Разгневанная Элизабет растолкала меня поутру. «Я хочу, чтобы он немедленно покинул наш дом! — донеслось до меня. — Сегодня же! Отвези его в мотель, куда угодно, мне пофиг. Я не хочу, чтобы он был рядом с Шоном!» Оказалось, что она проснулась около шести, чтобы покормить малыша, и обнаружила в кресле-качалке Ричарда. Он был в отключке, спал с открытым ртом, лицо его приняло зеленоватый оттенок. На полу валялась куча бутылок. Она заглянула в холодильник в поисках детского питания для Шона и не нашла его. Обнаружив на полу в гостиной пустую пластиковую бутылочку, она поняла, что Ричард опорожнил ее вместе с дюжиной пивных бутылок. Это была последняя капля. Когда в ней проснулся нрав техасской гремучей змеи, я сразу же сдался и выпроводил нетвердо стоящего на ногах Ричарда в местный мотель, где мы и продолжили нашу работу.

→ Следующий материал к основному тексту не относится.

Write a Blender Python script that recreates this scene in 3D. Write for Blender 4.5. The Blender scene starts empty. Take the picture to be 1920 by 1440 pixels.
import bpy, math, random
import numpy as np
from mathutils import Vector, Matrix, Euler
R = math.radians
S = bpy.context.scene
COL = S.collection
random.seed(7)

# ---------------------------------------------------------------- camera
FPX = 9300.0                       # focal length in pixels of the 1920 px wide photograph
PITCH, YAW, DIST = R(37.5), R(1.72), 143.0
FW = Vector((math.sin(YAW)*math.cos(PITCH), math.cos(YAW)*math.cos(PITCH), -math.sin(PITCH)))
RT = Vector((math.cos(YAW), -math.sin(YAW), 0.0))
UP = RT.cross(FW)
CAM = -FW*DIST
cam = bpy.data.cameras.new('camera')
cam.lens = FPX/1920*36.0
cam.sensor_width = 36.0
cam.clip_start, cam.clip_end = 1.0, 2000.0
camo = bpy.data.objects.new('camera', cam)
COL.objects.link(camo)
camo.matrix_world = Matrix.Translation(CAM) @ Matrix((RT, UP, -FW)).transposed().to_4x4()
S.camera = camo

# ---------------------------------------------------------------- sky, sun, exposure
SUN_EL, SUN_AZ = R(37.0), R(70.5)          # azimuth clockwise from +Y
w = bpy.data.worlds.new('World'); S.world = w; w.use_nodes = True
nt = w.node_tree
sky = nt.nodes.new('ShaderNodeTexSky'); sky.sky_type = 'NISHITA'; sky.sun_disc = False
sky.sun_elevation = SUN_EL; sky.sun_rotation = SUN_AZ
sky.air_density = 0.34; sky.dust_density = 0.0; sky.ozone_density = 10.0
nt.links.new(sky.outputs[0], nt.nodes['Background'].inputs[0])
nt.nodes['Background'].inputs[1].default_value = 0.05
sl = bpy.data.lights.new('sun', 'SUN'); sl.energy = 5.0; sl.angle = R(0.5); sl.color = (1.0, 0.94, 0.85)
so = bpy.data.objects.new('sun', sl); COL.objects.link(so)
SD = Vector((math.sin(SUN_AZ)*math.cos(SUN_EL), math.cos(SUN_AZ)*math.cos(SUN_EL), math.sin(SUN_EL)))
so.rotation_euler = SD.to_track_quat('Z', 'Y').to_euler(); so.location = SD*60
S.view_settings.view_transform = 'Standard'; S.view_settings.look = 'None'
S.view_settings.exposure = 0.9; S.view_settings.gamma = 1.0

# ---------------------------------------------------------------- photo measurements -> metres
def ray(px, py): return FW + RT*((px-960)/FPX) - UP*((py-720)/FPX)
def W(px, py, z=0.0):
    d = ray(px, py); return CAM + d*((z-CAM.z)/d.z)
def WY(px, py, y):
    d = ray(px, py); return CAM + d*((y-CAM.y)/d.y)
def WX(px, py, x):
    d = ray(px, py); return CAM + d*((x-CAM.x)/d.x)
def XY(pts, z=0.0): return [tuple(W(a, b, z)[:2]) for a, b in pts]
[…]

Теперь мою жизнь осложняла глубокая неприязнь Элизабет к Ричарду. К тому же я намеревался заложить все активы, которыми мы владели совместно, как семейная пара, чтобы профинансировать мою безрассудную затею с этим фильмом. Наконец, я собирался отправиться в «Сальволэнд» с ирландцем, который питался в основном напитками различной степени крепости. Через несколько дней мы закончили набросок нашего сценария, и Бойл уехал первым в качестве передовой группы. Я последовал за ним в Сан-Сальвадор на переполненном дешевом рейсе в 2 часа ночи. Элизабет вела себя так, будто бы она и Шон видели меня в последний раз.

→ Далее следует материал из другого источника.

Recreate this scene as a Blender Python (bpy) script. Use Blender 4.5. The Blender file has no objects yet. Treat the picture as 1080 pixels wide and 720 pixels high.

Алекс Хэ присоединился ко мне во время этого ужасного перелета. Бойл встретил нас в аэропорту Сан-Сальвадора. Здесь он чувствовал себя в своей стихии: «Как же я обожаю эту гребаную страну! Никаких тебе яппи
[106], проверок твоих данных по компьютеру, никаких водительских прав. Ненавижу эффективные страны!» И при этом Ричард уверял, что здесь мы найдем инфраструктуру для киносъемок! Мы заселились в недорогую, но чистенькую гостиницу Ramada Inn, которая не имела никакого отношения к сети отелей Ramada. Мы жили по соседству с делегацией военных из Чили. Все шестеро чилийских представителей были в форме и выглядели как высококвалифицированные палачи. Вне всяких сомнений, после работы на Аугусто Пиночета им было чем поделиться со своими сальвадорскими коллегами. Бойл, изображая из себя ирландского пьяницу-подхалима, завязал с ними беседу, как он это делал со всеми, кто был готов с ним общаться. Ему очень удавалась лесть, поэтому поначалу людям он, похоже, нравился. Бойл подготовил липовый пересказ на двух страницах нашего сценария на испанском, где сальвадорские военные изображались как силы добра, а повстанцы — как кровожадные коммунисты. Идея заключалось в том, чтобы заручиться поддержкой нашего продакшна со стороны сальвадорцев. Бойл представил нас своему старому другу, подполковнику Рикардо Сьенфуэгосу из Министерства обороны. Последний занимался связями с общественностью и был известен журналистскому пулу как «Рикки». «Сценарий» Рикки, кажется, понравился. Он прочел его прямо при нас и пообещал, что организует для нас встречу с генералом Бландоном, начальником штаба вооруженных сил, который должен дать нам быстрый ответ. Вау. Бойл все-таки нас удивил. Он пояснил, что, поскольку делами заправляют военные, гражданское правительство будет вынуждено прогнуться и согласиться с армейским решением. Конечно же, была очевидная ирония в том, что «негодяями» были именно военные, связанные с печально известными «эскадронами смерти», и антикоммунистическая администрация Рейгана в США. Мы планировали заполучить необходимое оборудование и отснять батальные сцены в Сальвадоре, а потом исправить наш подлог, досняв в Мексике эпизоды с повстанцами в роли подлинных носителей перемен. Это был смелый и довольно рискованный план, который мог стать просто гениальным, если бы сработал. Я, должно быть, так сильно хотел снять фильм, что поверил, что нам удастся претворить его в жизнь.